According to a leading economist, the public debate over affirmative action’s role in higher education is missing the point, and could actually lead to worse academic outcomes for students who get a boost from a college’s affirmative-action policies. That view, however, is hotly contested by a wide range of scholars.
Richard Sander, an economist at UCLA’s law school, told a group of education journalists last month, that the public conversation about admissions policies that consider race wrongly defines the key terms of the debate.
The question shouldn’t be whether black or Latino students do better in the nation’s top colleges than they would at less competitive colleges. Highly selective schools like Yale or Cornell have high graduation rates for all their students. Instead, Sander says the public dialogue should focus on how students with similar test scores fare in colleges with differing degrees of admissions selectivity. To him and other supporters of the idea of “mismatch”—that attending a tougher school may at times negatively affect a student—the question to ask is this: Do students at more selective colleges whose test scores are lower than their peers’ perform worse academically than students with similar scores at less selective colleges?

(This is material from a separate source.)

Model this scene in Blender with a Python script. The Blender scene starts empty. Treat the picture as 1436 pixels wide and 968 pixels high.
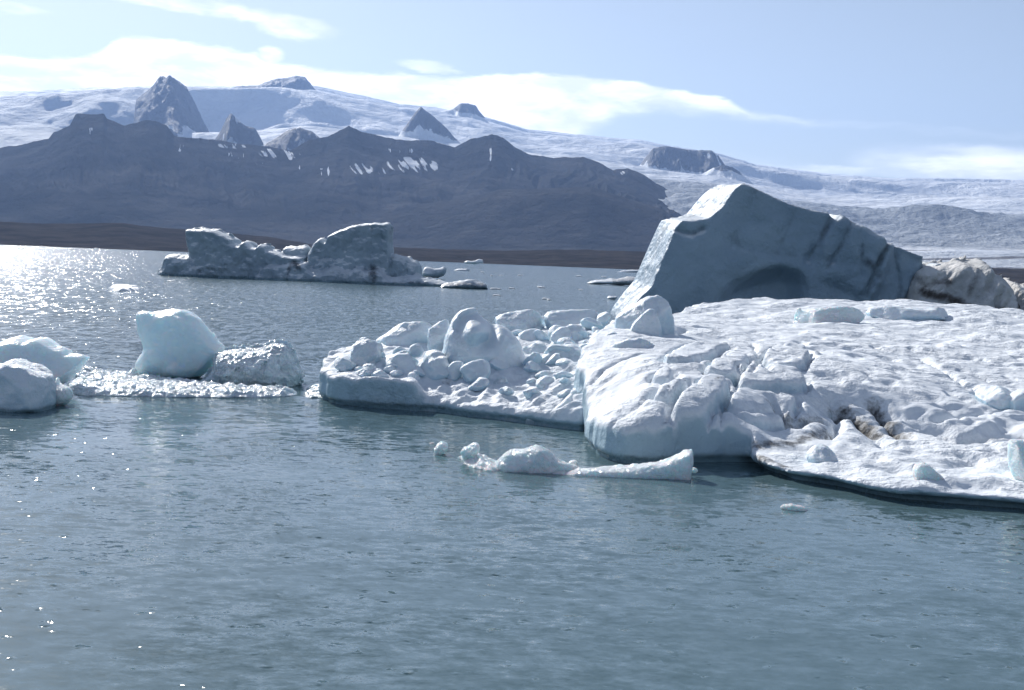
import bpy, math, time
import numpy as np
from mathutils import Matrix, Vector
T0 = time.time()
R = math.radians
sc = bpy.context.scene
col = sc.collection

# ------------------------------------------------------------------ camera
CAMZ, F = 4.0, 1733.0
PITCH, ROLL = R(3.86), R(2.27)
fw = np.array([0, math.cos(PITCH), -math.sin(PITCH)])
r0 = np.array([1.0, 0, 0]); u0 = np.array([0, math.sin(PITCH), math.cos(PITCH)])
rt = math.cos(ROLL)*r0 + math.sin(ROLL)*u0
up = -math.sin(ROLL)*r0 + math.cos(ROLL)*u0
cam = bpy.data.objects.new('camera', bpy.data.cameras.new('camera')); col.objects.link(cam)
cam.matrix_world = Matrix(((rt[0], up[0], -fw[0], 0), (rt[1], up[1], -fw[1], 0), (rt[2], up[2], -fw[2], CAMZ), (0, 0, 0, 1)))
cam.data.sensor_width = 36; cam.data.lens = 36*F/1436; cam.data.clip_end = 60000; cam.data.clip_start = 0.1
sc.camera = cam

def ray(px, py):
    return fw + (px-718)/F*rt - (py-484)/F*up
def P(px, py, Y):                      # point of a sight line at distance Y
    d = ray(px, py); return np.array([0, 0, CAMZ]) + d*(Y/d[1])
def W(px, py, z=0.0):                  # point of a sight line on the water
    d = ray(px, py); t = (z-CAMZ)/d[2]; return np.array([0, 0, CAMZ]) + d*t
def AE(px, py):                        # azimuth, tangent of elevation
    d = ray(px, py); return math.atan2(d[0], d[1]), d[2]/math.hypot(d[0], d[1])

# ------------------------------------------------------------------ noise
rs = np.random.RandomState(7)
PERM = np.concatenate([rs.permutation(256)]*4).astype(np.int32)
GR = rs.normal(size=(256, 3)).astype(np.float32); GR /= np.linalg.norm(GR, axis=1)[:, None]
def perlin(x, y, z):
    x, y, z = np.broadcast_arrays(np.asarray(x, np.float32), np.asarray(y, np.float32), np.asarray(z, np.float32))
    xi = np.floor(x).astype(np.int32); yi = np.floor(y).astype(np.int32); zi = np.floor(z).astype(np.int32)
    fx, fy, fz = x-xi, y-yi, z-zi
    u, v, w = (t*t*t*(t*(t*6-15)+10) for t in (fx, fy, fz))
    xi &= 255; yi &= 255; zi &= 255
    out = 0
    for a in (0, 1):
        for b in (0, 1):
            for c in (0, 1):
                g = GR[PERM[PERM[PERM[(xi+a) & 255] + ((yi+b) & 255)] + ((zi+c) & 255)] & 255]
                dt = g[..., 0]*(fx-a) + g[..., 1]*(fy-b) + g[..., 2]*(fz-c)
                out = out + dt*(u if a else 1-u)*(v if b else 1-v)*(w if c else 1-w)
    return out*1.5
def fbm(x, y, z, o=4, g=0.5):
    s = 0; a = 1.0; t = 0
    for i in range(o):
        s = s + a*perlin(x*2**i+i*17.3, y*2**i+i*5.1, z*2**i-i*9.7); t += a; a *= g
    return s/t
def ridged(x, y, z, o=4, g=0.5):
    s = 0; a = 1.0; t = 0
    for i in range(o):
        s = s + a*(1-2*np.abs(perlin(x*2**i+i*17.3, y*2**i+i*5.1, z*2**i-i*9.7))); t += a; a *= g
    return s/t
def ss(a, b, x):
    t = np.clip((x-a)/(b-a), 0, 1); return t*t*(3-2*t)
def smax(a, b, k):
    h = np.clip(0.5+0.5*(a-b)/k, 0, 1); return b+(a-b)*h + k*h*(1-h)
def smin(a, b, k): return -smax(-a, -b, k)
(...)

The concept of mismatch was further muddled by what many people viewed as a poor choice of words by the late U.S. Supreme Court Justice Antonin Scalia in comments he made during the second hearing of the University of Texas v. Fisher case about the use of race in college admissions. “There are those who contend that it does not benefit African Americans to get them into the University of Texas where they do not do well, as opposed to having them go to a less advanced school, a slower-track school where they do well,” the recently deceased justice said.